Kitapta kimlerin öyküsü var
Ahmet Bostancı, Aziz Büyükaşık, Azime Yılmaz Kayman, Bahar Gül, Canan Başkaya, Derya Özkan, Duran Yaşar, Eysel Erbaş, Fatma Özyurt, Gülnaz Nurlu Kavvas, Gülşen Randa, Hikmet Güzel, Mehmet Ali Akyüz, Mehmet Yanar, Meral Türker, Muhsin Boz, Nadya Çapar, Nebih Nafile, Nevra Çağlayan, Neslihan Kanuncu Seçkin, Nesrin Sarıgül, Nihat Aslanyürek, Nuray Bulgurcu Beşerikli, Nurettin Bellur, Orhan Yeniocak, Ömer Bayraktar, Sebahat Aslanyürek, Sedat Doğan, Semir Özkan, Selma Sayar, Serpil Korkmaz, Sevim Yunus Habip, Sezen Yorgun, Süleyman Duman, Usulet Güner, Utkun Büyükaşık, Yonca Yaşar´ın yazdığı birer öykünün yer aldığı 'Yürekler dile geldi' adlı kitap, 281 sayfadan oluşuyor. Kitabın önsüzünü yazan M. Adil Çetin, 'Ortak kitapta, birden çok kişinin ürünleri yer almaktadır. Farklı zekaların, değişik bakışların ortaya çıkardığı bir eserdir. Bu kitap, bir kişinin yazdığı bir hikaye, anı, deneme, anlatı kitabı değil, çok kişinin hikayelerinden, yazılarından meydana gelmiş bir kitaptır... Bu 37 farklı konu, farklı bakış açısı, farklı yaklaşım, farklı kurgu ve farklı üsluptur. Adeta çok değişik hazırlanmış yemeklerden oluşan bir ziyafet gibidir' değerlendirmesine yer verdi.
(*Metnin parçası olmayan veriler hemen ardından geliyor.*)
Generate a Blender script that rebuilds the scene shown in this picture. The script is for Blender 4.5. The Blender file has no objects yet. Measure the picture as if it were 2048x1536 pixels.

'Herkes şiir, hikaye ve roman yazamaz'
Edebi metinlerin sakinleştirici, şiir, hikaye, roman, anı, anlatı ve deneme okumalarının insanı rahatlattığını, yorgunluğunu dinlendirdiğini ve kafa karışıklığını giderdiğini, hatta insanı biraz da olganlaştırdığını ifade eden Çetin, önsözde, 'Herkes şiir, hikaye ve roman yazamaz. herhangi bir konuda fıkra, makale yazmak başka, edebi konularda yazarlık başkadır... Ortak kitap bir anlamda ´ben´ duygusundan ´biz´ duygu ve eylemine geçiştir. ´Biz´ duygu ve eyleminin etrafında kenetlenmek ve bir ekip ruhu ile çalışmaktır. her yazar bir değerdir. Bu değerlere sahip çıkmak da toplumun görevidir. Toplum sahip çıktıkça bu değerlerin büyüyüp, markalaşacağına inanıyorum. Her insan uğraştığı işin en iyisini yapmayı hedeflemelidir. Hobi olarak meşgul olduğumuz işlerde de iyiyi, güzeli yapmak için gayret gösteremliyiz. Yazı hayatımızda ler yazdığımız bir öncekinden daha güzel, daha kaliteli olmalıdır. Kendimizi sürekli geliştirmeliyiz. Bunun yolu da çok okumak ve çok yazmaktır. Yapılanları tekrarlamamalıyız. Yapılmayanı yapmalıyız. Boşluk aramalıyız. Farklılık yaratmalıyız. İşlenmemiş konuları bularak çalışmalıyız. Ürünlerimizi kitaplaştırmak önemlidir. Gelecekte var olmak istiyorsak, kitap yazmalıyız. Bir fikir önce kafalarda tasarlanır, yoğunlaşır, sonra notları alınır ve alınan notlar metne dönüşür. Kontrol edilir, düzeltmeler yapılır ve yazı demini alır akabinde okuşucu ile buluşması sağlanır' ifadesine yer verdi.
Edebiyatçıların hayata farklı bakan insanlar olduğunu anlatan Çetin, önsözde şunlara yer verdi: 'Edebiyat, aklımıza geleni yazmak değil, yazıklarımızı bir süzgeçten geçirerek, anlam yüklemek, damıtarak, olgunlaştırarak özgün hale getirmektir. Yazı hayatı, hayatı öğreti, paylaşıldığında da hayatı anlamlı kılar.'
'En başta sevgi, en çok sevgi, hep sevgi, her zaman sevgi, onan başka gerçek yok' ifadesine belirten Burhan Günel ise kitabın sunuşunu kaleme aldığı yazısında, 'Sevgi, insanı insan yapan niteliklerin, erdemlerin başında gelir. İnsan varsa, insan olacaksa sevgi de onunla birlikte olacaktır. Zaman zaman kirletilse de, örselense de, yok sayılsa da bu böyle' düşüncesini kaydetti.